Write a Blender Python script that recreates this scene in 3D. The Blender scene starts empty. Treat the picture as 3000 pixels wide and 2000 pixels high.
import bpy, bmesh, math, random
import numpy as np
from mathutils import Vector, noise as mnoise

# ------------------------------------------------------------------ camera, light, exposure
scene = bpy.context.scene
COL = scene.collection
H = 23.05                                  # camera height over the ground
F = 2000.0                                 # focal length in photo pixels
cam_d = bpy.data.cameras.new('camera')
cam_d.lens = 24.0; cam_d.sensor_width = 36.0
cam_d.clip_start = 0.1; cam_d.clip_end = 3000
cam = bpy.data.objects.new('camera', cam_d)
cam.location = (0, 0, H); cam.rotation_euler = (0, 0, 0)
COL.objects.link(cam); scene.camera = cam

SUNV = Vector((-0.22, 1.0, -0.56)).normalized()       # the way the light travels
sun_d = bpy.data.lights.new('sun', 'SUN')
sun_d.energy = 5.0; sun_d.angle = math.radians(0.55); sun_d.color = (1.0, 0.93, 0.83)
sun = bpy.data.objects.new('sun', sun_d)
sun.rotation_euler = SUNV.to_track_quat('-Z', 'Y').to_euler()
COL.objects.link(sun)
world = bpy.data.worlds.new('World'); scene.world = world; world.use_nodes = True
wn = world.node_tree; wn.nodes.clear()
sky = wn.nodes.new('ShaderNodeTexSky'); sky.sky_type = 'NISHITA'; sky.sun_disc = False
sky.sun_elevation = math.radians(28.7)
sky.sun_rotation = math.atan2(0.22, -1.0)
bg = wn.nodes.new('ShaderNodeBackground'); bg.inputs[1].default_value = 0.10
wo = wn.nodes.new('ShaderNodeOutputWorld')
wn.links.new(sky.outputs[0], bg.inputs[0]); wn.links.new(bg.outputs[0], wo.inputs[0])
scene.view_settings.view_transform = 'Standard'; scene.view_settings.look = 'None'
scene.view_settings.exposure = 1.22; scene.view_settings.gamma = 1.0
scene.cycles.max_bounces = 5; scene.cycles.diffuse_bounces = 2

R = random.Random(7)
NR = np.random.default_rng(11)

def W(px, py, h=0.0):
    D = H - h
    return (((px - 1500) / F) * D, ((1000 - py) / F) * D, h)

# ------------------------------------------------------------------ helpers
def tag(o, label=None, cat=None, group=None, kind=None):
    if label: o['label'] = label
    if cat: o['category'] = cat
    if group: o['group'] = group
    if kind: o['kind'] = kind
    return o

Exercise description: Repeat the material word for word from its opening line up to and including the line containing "from mathutils import Vector, noise as mnoise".

The completed task:
Write a Blender Python script that recreates this scene in 3D. The Blender scene starts empty. Treat the picture as 3000 pixels wide and 2000 pixels high.
import bpy, bmesh, math, random
import numpy as np
from mathutils import Vector, noise as mnoise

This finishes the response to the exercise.